The lines to reproduce run from the first one through the line containing "0.12, 0.09), 0.8)". Reproduce them exactly.

::::

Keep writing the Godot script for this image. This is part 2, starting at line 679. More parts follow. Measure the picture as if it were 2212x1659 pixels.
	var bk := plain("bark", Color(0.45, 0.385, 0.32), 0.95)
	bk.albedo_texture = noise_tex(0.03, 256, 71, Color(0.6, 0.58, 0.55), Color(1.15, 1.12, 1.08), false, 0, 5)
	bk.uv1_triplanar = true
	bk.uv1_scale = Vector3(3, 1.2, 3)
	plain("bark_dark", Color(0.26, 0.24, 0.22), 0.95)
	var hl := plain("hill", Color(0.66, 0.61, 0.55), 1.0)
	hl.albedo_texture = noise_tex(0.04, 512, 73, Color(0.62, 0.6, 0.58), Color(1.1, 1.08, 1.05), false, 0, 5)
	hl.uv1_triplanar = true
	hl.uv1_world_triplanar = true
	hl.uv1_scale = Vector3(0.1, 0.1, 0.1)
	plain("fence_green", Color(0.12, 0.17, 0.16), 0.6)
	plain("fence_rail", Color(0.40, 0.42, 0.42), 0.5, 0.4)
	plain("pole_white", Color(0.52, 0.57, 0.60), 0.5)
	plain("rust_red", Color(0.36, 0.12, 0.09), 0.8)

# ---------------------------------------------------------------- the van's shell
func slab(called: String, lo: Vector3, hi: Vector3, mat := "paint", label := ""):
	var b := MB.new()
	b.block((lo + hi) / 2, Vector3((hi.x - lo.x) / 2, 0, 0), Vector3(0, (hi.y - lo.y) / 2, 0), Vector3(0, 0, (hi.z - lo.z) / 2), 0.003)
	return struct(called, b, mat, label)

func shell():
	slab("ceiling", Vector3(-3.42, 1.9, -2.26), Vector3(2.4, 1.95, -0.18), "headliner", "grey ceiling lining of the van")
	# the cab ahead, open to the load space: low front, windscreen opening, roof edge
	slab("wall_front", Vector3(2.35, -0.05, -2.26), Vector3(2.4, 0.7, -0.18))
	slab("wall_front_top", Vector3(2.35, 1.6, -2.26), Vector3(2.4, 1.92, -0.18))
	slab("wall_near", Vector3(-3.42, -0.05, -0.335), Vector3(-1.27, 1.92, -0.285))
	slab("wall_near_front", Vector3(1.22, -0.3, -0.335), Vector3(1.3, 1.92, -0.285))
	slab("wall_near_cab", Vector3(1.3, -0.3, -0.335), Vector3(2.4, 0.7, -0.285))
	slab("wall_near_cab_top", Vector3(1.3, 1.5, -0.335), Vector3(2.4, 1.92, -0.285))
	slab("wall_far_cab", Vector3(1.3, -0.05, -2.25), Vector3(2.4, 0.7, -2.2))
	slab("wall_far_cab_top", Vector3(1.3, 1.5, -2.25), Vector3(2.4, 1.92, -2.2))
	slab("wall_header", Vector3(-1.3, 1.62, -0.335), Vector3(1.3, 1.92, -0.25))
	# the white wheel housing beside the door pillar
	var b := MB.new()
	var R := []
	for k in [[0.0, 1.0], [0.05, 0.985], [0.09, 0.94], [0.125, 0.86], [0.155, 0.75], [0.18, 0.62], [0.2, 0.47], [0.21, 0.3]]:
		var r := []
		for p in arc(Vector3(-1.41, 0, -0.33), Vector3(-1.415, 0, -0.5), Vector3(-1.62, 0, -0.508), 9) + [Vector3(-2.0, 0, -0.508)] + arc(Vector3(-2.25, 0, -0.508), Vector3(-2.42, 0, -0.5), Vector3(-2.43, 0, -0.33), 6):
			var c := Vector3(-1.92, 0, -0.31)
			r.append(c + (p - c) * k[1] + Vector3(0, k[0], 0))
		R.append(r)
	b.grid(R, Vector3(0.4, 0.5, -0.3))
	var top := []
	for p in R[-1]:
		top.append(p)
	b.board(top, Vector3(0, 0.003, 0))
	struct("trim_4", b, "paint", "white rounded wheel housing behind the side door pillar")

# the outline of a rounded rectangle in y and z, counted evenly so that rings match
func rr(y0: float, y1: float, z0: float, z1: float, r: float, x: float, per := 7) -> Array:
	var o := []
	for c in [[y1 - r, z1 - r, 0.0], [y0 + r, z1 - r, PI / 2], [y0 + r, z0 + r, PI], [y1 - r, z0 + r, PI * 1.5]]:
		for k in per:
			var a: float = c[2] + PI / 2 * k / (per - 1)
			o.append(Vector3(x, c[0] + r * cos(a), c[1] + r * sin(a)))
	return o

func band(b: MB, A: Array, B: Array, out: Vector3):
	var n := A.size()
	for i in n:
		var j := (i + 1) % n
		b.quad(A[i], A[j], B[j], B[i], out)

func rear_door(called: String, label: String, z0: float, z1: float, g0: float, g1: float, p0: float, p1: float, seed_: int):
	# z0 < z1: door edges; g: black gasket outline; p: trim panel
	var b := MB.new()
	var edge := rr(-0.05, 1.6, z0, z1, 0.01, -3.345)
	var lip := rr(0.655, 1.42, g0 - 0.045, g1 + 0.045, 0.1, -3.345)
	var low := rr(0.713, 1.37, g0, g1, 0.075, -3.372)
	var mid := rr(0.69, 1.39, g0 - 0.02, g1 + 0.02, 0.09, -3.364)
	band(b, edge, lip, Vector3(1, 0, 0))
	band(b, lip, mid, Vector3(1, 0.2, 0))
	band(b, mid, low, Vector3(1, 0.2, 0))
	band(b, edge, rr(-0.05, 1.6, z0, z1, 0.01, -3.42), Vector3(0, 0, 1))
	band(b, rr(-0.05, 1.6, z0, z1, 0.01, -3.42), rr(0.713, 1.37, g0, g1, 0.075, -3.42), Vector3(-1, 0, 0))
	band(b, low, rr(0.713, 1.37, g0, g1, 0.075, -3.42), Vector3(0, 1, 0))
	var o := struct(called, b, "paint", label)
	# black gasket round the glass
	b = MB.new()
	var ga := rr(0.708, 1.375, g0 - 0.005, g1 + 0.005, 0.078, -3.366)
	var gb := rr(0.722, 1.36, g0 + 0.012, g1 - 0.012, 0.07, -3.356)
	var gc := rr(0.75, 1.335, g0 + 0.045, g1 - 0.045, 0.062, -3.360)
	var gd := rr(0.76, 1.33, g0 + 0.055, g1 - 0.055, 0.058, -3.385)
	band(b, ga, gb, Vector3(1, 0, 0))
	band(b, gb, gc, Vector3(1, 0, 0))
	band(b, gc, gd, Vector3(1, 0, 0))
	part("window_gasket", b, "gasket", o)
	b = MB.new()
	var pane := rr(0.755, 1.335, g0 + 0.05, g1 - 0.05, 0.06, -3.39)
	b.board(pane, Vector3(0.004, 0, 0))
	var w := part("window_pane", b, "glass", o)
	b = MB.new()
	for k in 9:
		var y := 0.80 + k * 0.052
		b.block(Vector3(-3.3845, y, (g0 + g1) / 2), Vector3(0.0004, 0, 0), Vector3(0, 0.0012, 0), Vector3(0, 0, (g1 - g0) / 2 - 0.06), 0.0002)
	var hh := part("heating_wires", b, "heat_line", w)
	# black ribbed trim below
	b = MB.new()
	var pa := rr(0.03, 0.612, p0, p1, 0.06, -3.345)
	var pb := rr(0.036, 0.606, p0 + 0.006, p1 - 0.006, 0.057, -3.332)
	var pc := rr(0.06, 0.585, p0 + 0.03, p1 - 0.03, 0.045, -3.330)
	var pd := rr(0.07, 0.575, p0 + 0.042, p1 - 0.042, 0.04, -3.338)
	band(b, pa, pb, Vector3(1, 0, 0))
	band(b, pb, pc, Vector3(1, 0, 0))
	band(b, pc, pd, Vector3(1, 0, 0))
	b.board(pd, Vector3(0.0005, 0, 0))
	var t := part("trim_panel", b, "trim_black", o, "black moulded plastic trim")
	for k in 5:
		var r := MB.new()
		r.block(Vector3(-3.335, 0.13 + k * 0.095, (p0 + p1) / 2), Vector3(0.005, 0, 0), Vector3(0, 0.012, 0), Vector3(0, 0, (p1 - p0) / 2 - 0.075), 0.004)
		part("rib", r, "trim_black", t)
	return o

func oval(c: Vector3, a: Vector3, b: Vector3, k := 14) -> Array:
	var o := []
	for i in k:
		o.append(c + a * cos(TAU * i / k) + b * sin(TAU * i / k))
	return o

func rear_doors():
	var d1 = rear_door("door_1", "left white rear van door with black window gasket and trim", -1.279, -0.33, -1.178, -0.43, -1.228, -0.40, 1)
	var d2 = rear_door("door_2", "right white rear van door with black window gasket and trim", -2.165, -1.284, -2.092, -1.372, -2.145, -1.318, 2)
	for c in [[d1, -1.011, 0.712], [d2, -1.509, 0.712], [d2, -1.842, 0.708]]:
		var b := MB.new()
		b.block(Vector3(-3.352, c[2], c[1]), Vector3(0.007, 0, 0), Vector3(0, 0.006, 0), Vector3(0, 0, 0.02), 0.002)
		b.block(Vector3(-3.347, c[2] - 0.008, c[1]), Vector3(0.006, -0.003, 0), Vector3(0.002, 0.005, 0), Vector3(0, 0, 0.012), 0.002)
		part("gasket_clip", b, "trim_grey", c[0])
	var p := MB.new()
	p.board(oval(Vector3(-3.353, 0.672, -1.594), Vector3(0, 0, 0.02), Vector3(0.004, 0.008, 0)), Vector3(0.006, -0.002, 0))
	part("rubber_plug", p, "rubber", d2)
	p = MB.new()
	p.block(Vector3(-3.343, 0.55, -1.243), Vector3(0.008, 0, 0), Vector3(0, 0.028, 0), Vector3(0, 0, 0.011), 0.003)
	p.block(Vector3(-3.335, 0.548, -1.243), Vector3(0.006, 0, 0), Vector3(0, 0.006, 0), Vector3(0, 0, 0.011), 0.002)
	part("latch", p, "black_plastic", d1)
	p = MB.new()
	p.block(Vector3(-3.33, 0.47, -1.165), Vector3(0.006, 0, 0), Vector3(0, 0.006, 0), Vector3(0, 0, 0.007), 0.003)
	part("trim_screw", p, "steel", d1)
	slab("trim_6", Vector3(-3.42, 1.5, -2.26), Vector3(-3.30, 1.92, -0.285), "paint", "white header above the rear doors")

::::

ANSWER FOR THIS EXERCISE:
Keep writing the Godot script for this image. This is part 2, starting at line 679. More parts follow. Measure the picture as if it were 2212x1659 pixels.
	var bk := plain("bark", Color(0.45, 0.385, 0.32), 0.95)
	bk.albedo_texture = noise_tex(0.03, 256, 71, Color(0.6, 0.58, 0.55), Color(1.15, 1.12, 1.08), false, 0, 5)
	bk.uv1_triplanar = true
	bk.uv1_scale = Vector3(3, 1.2, 3)
	plain("bark_dark", Color(0.26, 0.24, 0.22), 0.95)
	var hl := plain("hill", Color(0.66, 0.61, 0.55), 1.0)
	hl.albedo_texture = noise_tex(0.04, 512, 73, Color(0.62, 0.6, 0.58), Color(1.1, 1.08, 1.05), false, 0, 5)
	hl.uv1_triplanar = true
	hl.uv1_world_triplanar = true
	hl.uv1_scale = Vector3(0.1, 0.1, 0.1)
	plain("fence_green", Color(0.12, 0.17, 0.16), 0.6)
	plain("fence_rail", Color(0.40, 0.42, 0.42), 0.5, 0.4)
	plain("pole_white", Color(0.52, 0.57, 0.60), 0.5)
	plain("rust_red", Color(0.36, 0.12, 0.09), 0.8)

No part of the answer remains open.